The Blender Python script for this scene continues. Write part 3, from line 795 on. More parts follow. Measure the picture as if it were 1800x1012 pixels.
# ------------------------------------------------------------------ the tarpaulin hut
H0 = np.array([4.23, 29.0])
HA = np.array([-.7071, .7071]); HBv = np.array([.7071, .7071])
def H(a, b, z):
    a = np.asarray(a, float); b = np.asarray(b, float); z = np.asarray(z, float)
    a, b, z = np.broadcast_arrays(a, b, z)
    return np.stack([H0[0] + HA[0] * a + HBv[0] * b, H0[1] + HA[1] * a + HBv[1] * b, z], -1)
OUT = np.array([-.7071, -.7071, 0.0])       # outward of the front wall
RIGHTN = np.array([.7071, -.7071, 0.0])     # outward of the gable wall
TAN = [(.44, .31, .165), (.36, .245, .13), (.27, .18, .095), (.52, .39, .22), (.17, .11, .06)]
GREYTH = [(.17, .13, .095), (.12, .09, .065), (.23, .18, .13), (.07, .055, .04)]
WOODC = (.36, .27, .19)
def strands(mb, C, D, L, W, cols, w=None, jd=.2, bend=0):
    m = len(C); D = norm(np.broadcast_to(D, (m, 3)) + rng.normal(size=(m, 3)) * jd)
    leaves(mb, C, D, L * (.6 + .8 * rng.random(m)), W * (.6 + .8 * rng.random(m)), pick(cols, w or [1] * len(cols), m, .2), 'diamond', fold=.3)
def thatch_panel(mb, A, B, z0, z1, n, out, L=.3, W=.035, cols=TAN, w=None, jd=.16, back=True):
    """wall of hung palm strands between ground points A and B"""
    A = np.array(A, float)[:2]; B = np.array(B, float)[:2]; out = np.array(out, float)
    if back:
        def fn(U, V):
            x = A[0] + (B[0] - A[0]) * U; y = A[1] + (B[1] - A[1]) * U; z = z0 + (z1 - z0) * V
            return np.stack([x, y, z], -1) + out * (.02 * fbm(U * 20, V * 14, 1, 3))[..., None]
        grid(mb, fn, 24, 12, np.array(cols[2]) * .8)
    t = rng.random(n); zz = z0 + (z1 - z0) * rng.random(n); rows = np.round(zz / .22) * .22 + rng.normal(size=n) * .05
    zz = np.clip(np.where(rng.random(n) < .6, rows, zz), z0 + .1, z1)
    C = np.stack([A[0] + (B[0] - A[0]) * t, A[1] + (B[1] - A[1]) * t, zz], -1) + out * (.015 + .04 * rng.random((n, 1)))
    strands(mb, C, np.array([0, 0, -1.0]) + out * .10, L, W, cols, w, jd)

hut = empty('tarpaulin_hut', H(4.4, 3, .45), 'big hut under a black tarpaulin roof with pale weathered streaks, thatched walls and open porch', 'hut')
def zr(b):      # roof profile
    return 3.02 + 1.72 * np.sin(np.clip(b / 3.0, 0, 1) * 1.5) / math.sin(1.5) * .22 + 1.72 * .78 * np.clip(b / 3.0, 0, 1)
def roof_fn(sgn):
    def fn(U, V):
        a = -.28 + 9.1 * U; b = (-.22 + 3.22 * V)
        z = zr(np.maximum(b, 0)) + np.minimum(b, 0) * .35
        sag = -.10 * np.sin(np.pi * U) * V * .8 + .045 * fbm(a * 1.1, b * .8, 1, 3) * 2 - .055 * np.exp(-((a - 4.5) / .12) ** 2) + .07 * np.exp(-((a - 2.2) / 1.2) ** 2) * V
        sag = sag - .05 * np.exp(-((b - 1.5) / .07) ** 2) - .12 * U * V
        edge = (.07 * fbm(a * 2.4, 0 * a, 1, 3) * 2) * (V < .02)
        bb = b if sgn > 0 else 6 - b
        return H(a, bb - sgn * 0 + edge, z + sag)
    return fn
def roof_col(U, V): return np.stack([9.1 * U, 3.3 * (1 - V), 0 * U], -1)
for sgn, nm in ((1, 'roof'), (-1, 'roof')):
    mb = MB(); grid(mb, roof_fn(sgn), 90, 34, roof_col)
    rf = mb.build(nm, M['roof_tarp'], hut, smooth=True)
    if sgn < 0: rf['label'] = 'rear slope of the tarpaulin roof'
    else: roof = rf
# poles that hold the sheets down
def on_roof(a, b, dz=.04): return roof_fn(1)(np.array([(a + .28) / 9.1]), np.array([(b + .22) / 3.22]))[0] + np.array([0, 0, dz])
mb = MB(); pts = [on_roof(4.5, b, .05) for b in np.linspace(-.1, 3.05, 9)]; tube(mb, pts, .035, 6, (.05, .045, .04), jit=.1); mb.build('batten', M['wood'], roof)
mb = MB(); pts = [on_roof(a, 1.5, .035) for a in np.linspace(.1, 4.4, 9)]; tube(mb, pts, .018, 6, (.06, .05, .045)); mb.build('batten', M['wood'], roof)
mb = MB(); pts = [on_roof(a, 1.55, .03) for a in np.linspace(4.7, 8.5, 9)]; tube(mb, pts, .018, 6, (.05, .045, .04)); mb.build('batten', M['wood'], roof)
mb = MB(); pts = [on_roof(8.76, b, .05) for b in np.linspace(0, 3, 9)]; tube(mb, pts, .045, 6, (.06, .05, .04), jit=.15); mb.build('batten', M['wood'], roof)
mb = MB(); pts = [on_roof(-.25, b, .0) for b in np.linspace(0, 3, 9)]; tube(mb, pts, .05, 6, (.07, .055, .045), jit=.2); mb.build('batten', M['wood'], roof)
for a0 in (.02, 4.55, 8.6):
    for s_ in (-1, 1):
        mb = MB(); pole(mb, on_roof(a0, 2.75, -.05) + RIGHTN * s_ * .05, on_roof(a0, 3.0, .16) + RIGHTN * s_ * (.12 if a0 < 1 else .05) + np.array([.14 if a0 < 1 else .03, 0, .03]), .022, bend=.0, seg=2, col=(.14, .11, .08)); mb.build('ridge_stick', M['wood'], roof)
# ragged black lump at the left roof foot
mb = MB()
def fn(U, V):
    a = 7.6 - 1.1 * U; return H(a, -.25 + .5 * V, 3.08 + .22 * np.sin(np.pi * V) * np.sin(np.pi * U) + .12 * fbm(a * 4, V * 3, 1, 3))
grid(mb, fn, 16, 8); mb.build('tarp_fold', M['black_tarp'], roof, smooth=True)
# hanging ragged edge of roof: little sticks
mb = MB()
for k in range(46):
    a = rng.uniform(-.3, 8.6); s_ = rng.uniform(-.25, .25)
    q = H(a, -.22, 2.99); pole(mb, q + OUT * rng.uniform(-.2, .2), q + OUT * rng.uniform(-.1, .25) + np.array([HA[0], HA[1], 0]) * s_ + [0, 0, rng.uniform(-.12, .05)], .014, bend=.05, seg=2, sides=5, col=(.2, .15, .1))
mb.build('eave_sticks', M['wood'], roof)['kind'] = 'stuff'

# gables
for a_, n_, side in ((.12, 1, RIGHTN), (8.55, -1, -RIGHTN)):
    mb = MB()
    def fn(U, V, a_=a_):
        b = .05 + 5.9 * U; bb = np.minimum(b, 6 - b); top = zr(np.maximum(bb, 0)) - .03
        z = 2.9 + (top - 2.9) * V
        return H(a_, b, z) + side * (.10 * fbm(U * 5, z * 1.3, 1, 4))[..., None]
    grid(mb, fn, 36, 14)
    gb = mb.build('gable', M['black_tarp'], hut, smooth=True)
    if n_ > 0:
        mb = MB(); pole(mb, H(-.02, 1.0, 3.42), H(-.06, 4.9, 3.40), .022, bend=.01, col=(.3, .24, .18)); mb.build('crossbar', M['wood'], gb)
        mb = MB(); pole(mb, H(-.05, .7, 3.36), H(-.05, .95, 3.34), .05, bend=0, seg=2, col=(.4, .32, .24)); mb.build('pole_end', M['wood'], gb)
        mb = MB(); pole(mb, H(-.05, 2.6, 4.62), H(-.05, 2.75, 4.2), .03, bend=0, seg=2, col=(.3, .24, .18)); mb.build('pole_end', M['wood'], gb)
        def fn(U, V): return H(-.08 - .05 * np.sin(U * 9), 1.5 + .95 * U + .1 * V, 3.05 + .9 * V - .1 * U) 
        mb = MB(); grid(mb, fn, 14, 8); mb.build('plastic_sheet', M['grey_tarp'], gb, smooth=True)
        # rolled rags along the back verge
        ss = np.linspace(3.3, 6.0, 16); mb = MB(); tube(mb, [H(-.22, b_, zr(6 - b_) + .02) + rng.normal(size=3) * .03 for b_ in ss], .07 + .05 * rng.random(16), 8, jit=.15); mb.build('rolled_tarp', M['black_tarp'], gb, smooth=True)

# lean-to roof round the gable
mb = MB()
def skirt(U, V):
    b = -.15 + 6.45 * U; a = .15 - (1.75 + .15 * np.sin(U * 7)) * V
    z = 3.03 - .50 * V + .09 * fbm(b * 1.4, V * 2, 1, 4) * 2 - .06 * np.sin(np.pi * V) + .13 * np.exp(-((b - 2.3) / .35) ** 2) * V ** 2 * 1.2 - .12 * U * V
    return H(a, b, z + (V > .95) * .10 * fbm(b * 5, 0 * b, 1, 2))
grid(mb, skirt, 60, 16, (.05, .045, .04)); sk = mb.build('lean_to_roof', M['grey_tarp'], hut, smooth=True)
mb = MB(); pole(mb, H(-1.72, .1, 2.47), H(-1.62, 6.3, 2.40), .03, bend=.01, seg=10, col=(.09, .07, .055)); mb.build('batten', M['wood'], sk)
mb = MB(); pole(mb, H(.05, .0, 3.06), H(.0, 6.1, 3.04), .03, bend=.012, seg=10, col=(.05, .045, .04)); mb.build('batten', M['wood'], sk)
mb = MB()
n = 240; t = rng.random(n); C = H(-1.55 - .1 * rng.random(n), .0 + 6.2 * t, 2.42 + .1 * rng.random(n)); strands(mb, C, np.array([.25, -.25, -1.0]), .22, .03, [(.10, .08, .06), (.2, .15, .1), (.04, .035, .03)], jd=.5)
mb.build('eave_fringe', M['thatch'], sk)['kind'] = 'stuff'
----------
Reproduce, please, the lines of the material from its first line down to the line containing "strands(mb, C, np.array([0, 0, -1.0])", keeping both ends and nothing beyond them.

The Blender Python script for this scene continues. Write part 3, from line 795 on. More parts follow. Measure the picture as if it were 1800x1012 pixels.
# ------------------------------------------------------------------ the tarpaulin hut
H0 = np.array([4.23, 29.0])
HA = np.array([-.7071, .7071]); HBv = np.array([.7071, .7071])
def H(a, b, z):
    a = np.asarray(a, float); b = np.asarray(b, float); z = np.asarray(z, float)
    a, b, z = np.broadcast_arrays(a, b, z)
    return np.stack([H0[0] + HA[0] * a + HBv[0] * b, H0[1] + HA[1] * a + HBv[1] * b, z], -1)
OUT = np.array([-.7071, -.7071, 0.0])       # outward of the front wall
RIGHTN = np.array([.7071, -.7071, 0.0])     # outward of the gable wall
TAN = [(.44, .31, .165), (.36, .245, .13), (.27, .18, .095), (.52, .39, .22), (.17, .11, .06)]
GREYTH = [(.17, .13, .095), (.12, .09, .065), (.23, .18, .13), (.07, .055, .04)]
WOODC = (.36, .27, .19)
def strands(mb, C, D, L, W, cols, w=None, jd=.2, bend=0):
    m = len(C); D = norm(np.broadcast_to(D, (m, 3)) + rng.normal(size=(m, 3)) * jd)
    leaves(mb, C, D, L * (.6 + .8 * rng.random(m)), W * (.6 + .8 * rng.random(m)), pick(cols, w or [1] * len(cols), m, .2), 'diamond', fold=.3)
def thatch_panel(mb, A, B, z0, z1, n, out, L=.3, W=.035, cols=TAN, w=None, jd=.16, back=True):
    """wall of hung palm strands between ground points A and B"""
    A = np.array(A, float)[:2]; B = np.array(B, float)[:2]; out = np.array(out, float)
    if back:
        def fn(U, V):
            x = A[0] + (B[0] - A[0]) * U; y = A[1] + (B[1] - A[1]) * U; z = z0 + (z1 - z0) * V
            return np.stack([x, y, z], -1) + out * (.02 * fbm(U * 20, V * 14, 1, 3))[..., None]
        grid(mb, fn, 24, 12, np.array(cols[2]) * .8)
    t = rng.random(n); zz = z0 + (z1 - z0) * rng.random(n); rows = np.round(zz / .22) * .22 + rng.normal(size=n) * .05
    zz = np.clip(np.where(rng.random(n) < .6, rows, zz), z0 + .1, z1)
    C = np.stack([A[0] + (B[0] - A[0]) * t, A[1] + (B[1] - A[1]) * t, zz], -1) + out * (.015 + .04 * rng.random((n, 1)))
    strands(mb, C, np.array([0, 0, -1.0]) + out * .10, L, W, cols, w, jd)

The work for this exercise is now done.